Он записал в дневнике в мартовские дни 1839 года:

«Не в самом ли деле в году есть дни, месяцы, особенно важные, климатерические, как говорили занимающиеся тайными науками? В таком случае март отмечен ясно в моей жизни.

25 марта 1812 года я родился.

31 марта 1835 года прочли повеление о ссылке.

3 марта 1838 года первое свидание с Натали…»

В 1840 году мартовские иды улыбнулись Герцену: 13 марта с него снят полицейский надзор. В марте 1847 года Анненков пишет из Парижа Белинскому:

«Герцен сейчас приехал и уже наполнил Париж грохотом желудочного своего смеха».

1 марта сорок девятого года Герцен написал в этюде «С того берега», обращаясь к московским друзьям, свое знаменитое «Прощайте!», объявив, что решил остаться за рубежом, где он — «бесцензурная речь ваша, ваш свободный орган…».

А двумя годами раньше, мартовским вечером там же в Париже, зайдя к Сазонову (кстати, только накануне выкупленному им из долговой тюрьмы в Клиши), Герцен знакомится с красивым молодым человеком, поклонившимся ему с важной любезностью. Это был Георг Гервег. Таким образом, тот март сорок седьмого года по справедливости может считаться одним из самых несчастливых в жизни Герцена.

Гервег в Париже принимал участие в организации «Немецкого демократического легиона».

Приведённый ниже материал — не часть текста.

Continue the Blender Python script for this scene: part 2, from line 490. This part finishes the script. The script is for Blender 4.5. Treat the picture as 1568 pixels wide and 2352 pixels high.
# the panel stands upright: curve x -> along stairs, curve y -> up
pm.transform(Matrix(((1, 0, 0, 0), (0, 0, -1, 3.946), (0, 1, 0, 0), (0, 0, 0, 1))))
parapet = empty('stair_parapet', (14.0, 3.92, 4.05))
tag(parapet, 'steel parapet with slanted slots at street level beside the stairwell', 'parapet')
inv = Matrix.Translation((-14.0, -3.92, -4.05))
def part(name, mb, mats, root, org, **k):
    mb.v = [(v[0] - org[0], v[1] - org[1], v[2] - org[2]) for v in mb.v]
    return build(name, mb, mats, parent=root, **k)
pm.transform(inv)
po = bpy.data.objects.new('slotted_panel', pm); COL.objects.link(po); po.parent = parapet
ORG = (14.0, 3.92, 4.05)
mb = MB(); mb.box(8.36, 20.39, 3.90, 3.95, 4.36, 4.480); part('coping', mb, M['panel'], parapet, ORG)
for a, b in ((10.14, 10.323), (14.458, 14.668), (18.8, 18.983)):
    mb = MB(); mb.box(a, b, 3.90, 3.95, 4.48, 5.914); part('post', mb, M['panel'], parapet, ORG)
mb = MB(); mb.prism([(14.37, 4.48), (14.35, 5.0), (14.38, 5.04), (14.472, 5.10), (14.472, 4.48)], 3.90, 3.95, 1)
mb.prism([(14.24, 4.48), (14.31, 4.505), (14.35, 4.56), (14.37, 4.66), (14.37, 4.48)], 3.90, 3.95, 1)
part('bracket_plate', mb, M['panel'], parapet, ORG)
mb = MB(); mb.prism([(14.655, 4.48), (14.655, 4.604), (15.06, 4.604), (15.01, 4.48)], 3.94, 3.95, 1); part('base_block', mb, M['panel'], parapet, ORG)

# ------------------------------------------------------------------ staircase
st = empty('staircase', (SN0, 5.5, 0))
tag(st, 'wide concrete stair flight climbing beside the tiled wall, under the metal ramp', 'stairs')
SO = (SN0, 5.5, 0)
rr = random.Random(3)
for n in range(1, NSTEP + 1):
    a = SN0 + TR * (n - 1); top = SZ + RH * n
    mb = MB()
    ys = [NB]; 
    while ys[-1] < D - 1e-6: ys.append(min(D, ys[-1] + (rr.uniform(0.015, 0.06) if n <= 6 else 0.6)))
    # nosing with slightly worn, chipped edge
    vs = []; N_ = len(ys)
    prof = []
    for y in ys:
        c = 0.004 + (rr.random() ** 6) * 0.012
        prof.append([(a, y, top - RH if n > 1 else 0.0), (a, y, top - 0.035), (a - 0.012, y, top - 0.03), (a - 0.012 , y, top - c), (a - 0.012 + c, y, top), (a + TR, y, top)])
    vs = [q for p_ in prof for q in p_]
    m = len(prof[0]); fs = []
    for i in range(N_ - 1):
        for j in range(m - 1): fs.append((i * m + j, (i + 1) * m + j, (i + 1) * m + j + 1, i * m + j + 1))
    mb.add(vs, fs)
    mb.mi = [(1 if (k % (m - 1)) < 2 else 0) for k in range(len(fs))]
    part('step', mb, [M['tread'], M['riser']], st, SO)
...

Цель легиона — поддержать предполагаемый революционный переворот в Германии. А для этого — вторгнуться в сопредельный с Францией Баден, разбить или привлечь на свою сторону королевские войска и, как апофеоз, провозгласить германскую республику.

В легион уже набралось примерно свыше семисот человек. Гервег был в группе командования кем-то вроде политического комиссара. Легионеры собирались в кафе «Милуз», здесь их снаряжали и отправляли в Страсбург, там была база. Большинство легионеров были немецкие ремесленники, учителя, молодые подмастерья, бежавшие в эмиграцию из-за своих левых взглядов.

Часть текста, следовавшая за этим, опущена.